Written exercise: Give all of the lines again, with nothing added or dropped.

Collected data:
# # # #

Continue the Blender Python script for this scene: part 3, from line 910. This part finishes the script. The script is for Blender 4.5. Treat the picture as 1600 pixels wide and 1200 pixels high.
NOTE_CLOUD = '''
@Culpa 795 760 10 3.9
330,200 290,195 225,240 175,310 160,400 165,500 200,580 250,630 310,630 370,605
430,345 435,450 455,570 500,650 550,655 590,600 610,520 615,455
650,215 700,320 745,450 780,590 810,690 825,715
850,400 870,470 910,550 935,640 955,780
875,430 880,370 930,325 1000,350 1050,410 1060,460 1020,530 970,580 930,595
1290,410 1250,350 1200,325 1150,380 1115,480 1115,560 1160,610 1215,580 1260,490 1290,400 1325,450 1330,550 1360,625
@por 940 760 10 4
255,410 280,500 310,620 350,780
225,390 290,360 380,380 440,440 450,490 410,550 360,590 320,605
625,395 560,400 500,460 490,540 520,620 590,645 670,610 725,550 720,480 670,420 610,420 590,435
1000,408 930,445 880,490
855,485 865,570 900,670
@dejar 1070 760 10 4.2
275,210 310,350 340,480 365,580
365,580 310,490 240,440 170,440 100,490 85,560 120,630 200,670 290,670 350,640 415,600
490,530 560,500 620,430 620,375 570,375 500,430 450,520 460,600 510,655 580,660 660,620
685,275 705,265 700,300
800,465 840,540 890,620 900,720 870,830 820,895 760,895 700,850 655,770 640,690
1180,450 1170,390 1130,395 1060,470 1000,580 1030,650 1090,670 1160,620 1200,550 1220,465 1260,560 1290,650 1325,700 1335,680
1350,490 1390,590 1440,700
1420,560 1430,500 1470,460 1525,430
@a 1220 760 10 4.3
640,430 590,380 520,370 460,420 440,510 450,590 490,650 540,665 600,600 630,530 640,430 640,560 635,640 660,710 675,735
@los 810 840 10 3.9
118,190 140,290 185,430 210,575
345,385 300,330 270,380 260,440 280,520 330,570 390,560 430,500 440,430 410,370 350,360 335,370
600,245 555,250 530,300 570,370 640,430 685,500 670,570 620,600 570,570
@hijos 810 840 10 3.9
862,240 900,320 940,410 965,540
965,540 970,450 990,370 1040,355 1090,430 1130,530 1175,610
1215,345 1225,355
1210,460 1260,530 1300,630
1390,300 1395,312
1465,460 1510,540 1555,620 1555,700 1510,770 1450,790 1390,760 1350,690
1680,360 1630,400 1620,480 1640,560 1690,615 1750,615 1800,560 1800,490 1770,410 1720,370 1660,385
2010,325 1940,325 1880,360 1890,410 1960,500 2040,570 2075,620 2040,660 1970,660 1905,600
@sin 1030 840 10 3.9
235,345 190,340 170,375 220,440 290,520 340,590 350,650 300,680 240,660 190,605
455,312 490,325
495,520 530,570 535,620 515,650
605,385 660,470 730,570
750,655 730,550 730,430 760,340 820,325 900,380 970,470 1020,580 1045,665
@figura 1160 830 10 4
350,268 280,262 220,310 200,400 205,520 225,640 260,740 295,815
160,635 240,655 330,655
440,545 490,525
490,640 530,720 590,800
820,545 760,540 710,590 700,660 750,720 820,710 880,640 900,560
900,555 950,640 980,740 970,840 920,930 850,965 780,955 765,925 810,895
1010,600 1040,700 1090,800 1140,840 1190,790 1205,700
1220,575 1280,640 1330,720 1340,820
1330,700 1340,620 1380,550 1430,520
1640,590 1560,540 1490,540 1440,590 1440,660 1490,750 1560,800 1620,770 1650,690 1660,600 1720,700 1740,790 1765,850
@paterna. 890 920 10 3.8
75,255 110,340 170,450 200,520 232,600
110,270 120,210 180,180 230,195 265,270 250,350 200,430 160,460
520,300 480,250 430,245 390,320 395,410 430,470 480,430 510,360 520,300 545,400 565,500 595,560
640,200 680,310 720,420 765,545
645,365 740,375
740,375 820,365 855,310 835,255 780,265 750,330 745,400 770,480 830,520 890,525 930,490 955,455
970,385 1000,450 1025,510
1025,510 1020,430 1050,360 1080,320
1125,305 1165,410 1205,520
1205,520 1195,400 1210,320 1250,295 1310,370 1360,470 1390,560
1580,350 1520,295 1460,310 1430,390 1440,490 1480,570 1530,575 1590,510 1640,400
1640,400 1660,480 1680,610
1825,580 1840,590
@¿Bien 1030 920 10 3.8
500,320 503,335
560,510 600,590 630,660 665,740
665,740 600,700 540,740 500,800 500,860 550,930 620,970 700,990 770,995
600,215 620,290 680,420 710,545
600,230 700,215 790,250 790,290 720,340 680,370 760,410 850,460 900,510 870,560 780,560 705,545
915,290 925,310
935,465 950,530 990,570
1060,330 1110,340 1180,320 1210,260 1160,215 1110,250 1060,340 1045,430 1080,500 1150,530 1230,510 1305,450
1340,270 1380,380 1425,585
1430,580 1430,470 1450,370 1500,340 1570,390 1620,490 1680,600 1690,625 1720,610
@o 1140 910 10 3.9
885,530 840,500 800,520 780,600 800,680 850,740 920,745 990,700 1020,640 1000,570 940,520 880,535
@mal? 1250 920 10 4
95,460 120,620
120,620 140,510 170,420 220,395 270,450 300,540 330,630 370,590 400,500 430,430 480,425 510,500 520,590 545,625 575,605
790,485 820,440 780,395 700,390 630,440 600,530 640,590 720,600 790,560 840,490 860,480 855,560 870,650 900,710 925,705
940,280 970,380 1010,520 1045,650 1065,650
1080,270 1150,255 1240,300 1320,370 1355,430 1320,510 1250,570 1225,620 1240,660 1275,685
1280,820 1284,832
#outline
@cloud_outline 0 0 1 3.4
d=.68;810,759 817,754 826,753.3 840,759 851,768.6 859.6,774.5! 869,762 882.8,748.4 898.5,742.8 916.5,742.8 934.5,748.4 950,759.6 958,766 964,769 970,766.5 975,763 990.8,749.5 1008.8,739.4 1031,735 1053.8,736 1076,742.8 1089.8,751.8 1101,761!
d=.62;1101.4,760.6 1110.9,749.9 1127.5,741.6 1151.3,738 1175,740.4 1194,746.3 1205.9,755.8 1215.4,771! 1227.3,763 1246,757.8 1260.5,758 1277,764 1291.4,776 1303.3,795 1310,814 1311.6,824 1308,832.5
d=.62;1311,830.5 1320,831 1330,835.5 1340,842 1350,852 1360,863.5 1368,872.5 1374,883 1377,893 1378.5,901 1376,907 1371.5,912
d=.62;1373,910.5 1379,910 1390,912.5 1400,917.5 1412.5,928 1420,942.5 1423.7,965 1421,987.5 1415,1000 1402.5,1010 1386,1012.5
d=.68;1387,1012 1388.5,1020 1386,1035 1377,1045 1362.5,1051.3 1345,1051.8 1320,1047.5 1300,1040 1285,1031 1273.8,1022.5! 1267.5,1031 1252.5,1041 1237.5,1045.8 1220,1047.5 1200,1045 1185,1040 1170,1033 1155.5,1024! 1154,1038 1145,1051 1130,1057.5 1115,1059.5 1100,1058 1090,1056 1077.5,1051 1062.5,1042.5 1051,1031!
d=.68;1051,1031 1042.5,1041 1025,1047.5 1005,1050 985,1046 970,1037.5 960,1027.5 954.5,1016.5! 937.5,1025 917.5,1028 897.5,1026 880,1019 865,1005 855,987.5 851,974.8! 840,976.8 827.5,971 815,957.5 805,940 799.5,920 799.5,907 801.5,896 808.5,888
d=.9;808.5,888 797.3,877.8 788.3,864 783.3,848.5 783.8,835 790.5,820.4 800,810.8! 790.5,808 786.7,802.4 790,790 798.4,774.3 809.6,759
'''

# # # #

Full solution:
Continue the Blender Python script for this scene: part 3, from line 910. This part finishes the script. The script is for Blender 4.5. Treat the picture as 1600 pixels wide and 1200 pixels high.
NOTE_CLOUD = '''
@Culpa 795 760 10 3.9
330,200 290,195 225,240 175,310 160,400 165,500 200,580 250,630 310,630 370,605
430,345 435,450 455,570 500,650 550,655 590,600 610,520 615,455
650,215 700,320 745,450 780,590 810,690 825,715
850,400 870,470 910,550 935,640 955,780
875,430 880,370 930,325 1000,350 1050,410 1060,460 1020,530 970,580 930,595
1290,410 1250,350 1200,325 1150,380 1115,480 1115,560 1160,610 1215,580 1260,490 1290,400 1325,450 1330,550 1360,625
@por 940 760 10 4
255,410 280,500 310,620 350,780
225,390 290,360 380,380 440,440 450,490 410,550 360,590 320,605
625,395 560,400 500,460 490,540 520,620 590,645 670,610 725,550 720,480 670,420 610,420 590,435
1000,408 930,445 880,490
855,485 865,570 900,670
@dejar 1070 760 10 4.2
275,210 310,350 340,480 365,580
365,580 310,490 240,440 170,440 100,490 85,560 120,630 200,670 290,670 350,640 415,600
490,530 560,500 620,430 620,375 570,375 500,430 450,520 460,600 510,655 580,660 660,620
685,275 705,265 700,300
800,465 840,540 890,620 900,720 870,830 820,895 760,895 700,850 655,770 640,690
1180,450 1170,390 1130,395 1060,470 1000,580 1030,650 1090,670 1160,620 1200,550 1220,465 1260,560 1290,650 1325,700 1335,680
1350,490 1390,590 1440,700
1420,560 1430,500 1470,460 1525,430
@a 1220 760 10 4.3
640,430 590,380 520,370 460,420 440,510 450,590 490,650 540,665 600,600 630,530 640,430 640,560 635,640 660,710 675,735
@los 810 840 10 3.9
118,190 140,290 185,430 210,575
345,385 300,330 270,380 260,440 280,520 330,570 390,560 430,500 440,430 410,370 350,360 335,370
600,245 555,250 530,300 570,370 640,430 685,500 670,570 620,600 570,570
@hijos 810 840 10 3.9
862,240 900,320 940,410 965,540
965,540 970,450 990,370 1040,355 1090,430 1130,530 1175,610
1215,345 1225,355
1210,460 1260,530 1300,630
1390,300 1395,312
1465,460 1510,540 1555,620 1555,700 1510,770 1450,790 1390,760 1350,690
1680,360 1630,400 1620,480 1640,560 1690,615 1750,615 1800,560 1800,490 1770,410 1720,370 1660,385
2010,325 1940,325 1880,360 1890,410 1960,500 2040,570 2075,620 2040,660 1970,660 1905,600
@sin 1030 840 10 3.9
235,345 190,340 170,375 220,440 290,520 340,590 350,650 300,680 240,660 190,605
455,312 490,325
495,520 530,570 535,620 515,650
605,385 660,470 730,570
750,655 730,550 730,430 760,340 820,325 900,380 970,470 1020,580 1045,665
@figura 1160 830 10 4
350,268 280,262 220,310 200,400 205,520 225,640 260,740 295,815
160,635 240,655 330,655
440,545 490,525
490,640 530,720 590,800
820,545 760,540 710,590 700,660 750,720 820,710 880,640 900,560
900,555 950,640 980,740 970,840 920,930 850,965 780,955 765,925 810,895
1010,600 1040,700 1090,800 1140,840 1190,790 1205,700
1220,575 1280,640 1330,720 1340,820
1330,700 1340,620 1380,550 1430,520
1640,590 1560,540 1490,540 1440,590 1440,660 1490,750 1560,800 1620,770 1650,690 1660,600 1720,700 1740,790 1765,850
@paterna. 890 920 10 3.8
75,255 110,340 170,450 200,520 232,600
110,270 120,210 180,180 230,195 265,270 250,350 200,430 160,460
520,300 480,250 430,245 390,320 395,410 430,470 480,430 510,360 520,300 545,400 565,500 595,560
640,200 680,310 720,420 765,545
645,365 740,375
740,375 820,365 855,310 835,255 780,265 750,330 745,400 770,480 830,520 890,525 930,490 955,455
970,385 1000,450 1025,510
1025,510 1020,430 1050,360 1080,320
1125,305 1165,410 1205,520
1205,520 1195,400 1210,320 1250,295 1310,370 1360,470 1390,560
1580,350 1520,295 1460,310 1430,390 1440,490 1480,570 1530,575 1590,510 1640,400
1640,400 1660,480 1680,610
1825,580 1840,590
@¿Bien 1030 920 10 3.8
500,320 503,335
560,510 600,590 630,660 665,740
665,740 600,700 540,740 500,800 500,860 550,930 620,970 700,990 770,995
600,215 620,290 680,420 710,545
600,230 700,215 790,250 790,290 720,340 680,370 760,410 850,460 900,510 870,560 780,560 705,545
915,290 925,310
935,465 950,530 990,570
1060,330 1110,340 1180,320 1210,260 1160,215 1110,250 1060,340 1045,430 1080,500 1150,530 1230,510 1305,450
1340,270 1380,380 1425,585
1430,580 1430,470 1450,370 1500,340 1570,390 1620,490 1680,600 1690,625 1720,610
@o 1140 910 10 3.9
885,530 840,500 800,520 780,600 800,680 850,740 920,745 990,700 1020,640 1000,570 940,520 880,535
@mal? 1250 920 10 4
95,460 120,620
120,620 140,510 170,420 220,395 270,450 300,540 330,630 370,590 400,500 430,430 480,425 510,500 520,590 545,625 575,605
790,485 820,440 780,395 700,390 630,440 600,530 640,590 720,600 790,560 840,490 860,480 855,560 870,650 900,710 925,705
940,280 970,380 1010,520 1045,650 1065,650
1080,270 1150,255 1240,300 1320,370 1355,430 1320,510 1250,570 1225,620 1240,660 1275,685
1280,820 1284,832
#outline
@cloud_outline 0 0 1 3.4
d=.68;810,759 817,754 826,753.3 840,759 851,768.6 859.6,774.5! 869,762 882.8,748.4 898.5,742.8 916.5,742.8 934.5,748.4 950,759.6 958,766 964,769 970,766.5 975,763 990.8,749.5 1008.8,739.4 1031,735 1053.8,736 1076,742.8 1089.8,751.8 1101,761!
d=.62;1101.4,760.6 1110.9,749.9 1127.5,741.6 1151.3,738 1175,740.4 1194,746.3 1205.9,755.8 1215.4,771! 1227.3,763 1246,757.8 1260.5,758 1277,764 1291.4,776 1303.3,795 1310,814 1311.6,824 1308,832.5
d=.62;1311,830.5 1320,831 1330,835.5 1340,842 1350,852 1360,863.5 1368,872.5 1374,883 1377,893 1378.5,901 1376,907 1371.5,912
d=.62;1373,910.5 1379,910 1390,912.5 1400,917.5 1412.5,928 1420,942.5 1423.7,965 1421,987.5 1415,1000 1402.5,1010 1386,1012.5
d=.68;1387,1012 1388.5,1020 1386,1035 1377,1045 1362.5,1051.3 1345,1051.8 1320,1047.5 1300,1040 1285,1031 1273.8,1022.5! 1267.5,1031 1252.5,1041 1237.5,1045.8 1220,1047.5 1200,1045 1185,1040 1170,1033 1155.5,1024! 1154,1038 1145,1051 1130,1057.5 1115,1059.5 1100,1058 1090,1056 1077.5,1051 1062.5,1042.5 1051,1031!
d=.68;1051,1031 1042.5,1041 1025,1047.5 1005,1050 985,1046 970,1037.5 960,1027.5 954.5,1016.5! 937.5,1025 917.5,1028 897.5,1026 880,1019 865,1005 855,987.5 851,974.8! 840,976.8 827.5,971 815,957.5 805,940 799.5,920 799.5,907 801.5,896 808.5,888
d=.9;808.5,888 797.3,877.8 788.3,864 783.3,848.5 783.8,835 790.5,820.4 800,810.8! 790.5,808 786.7,802.4 790,790 798.4,774.3 809.6,759
'''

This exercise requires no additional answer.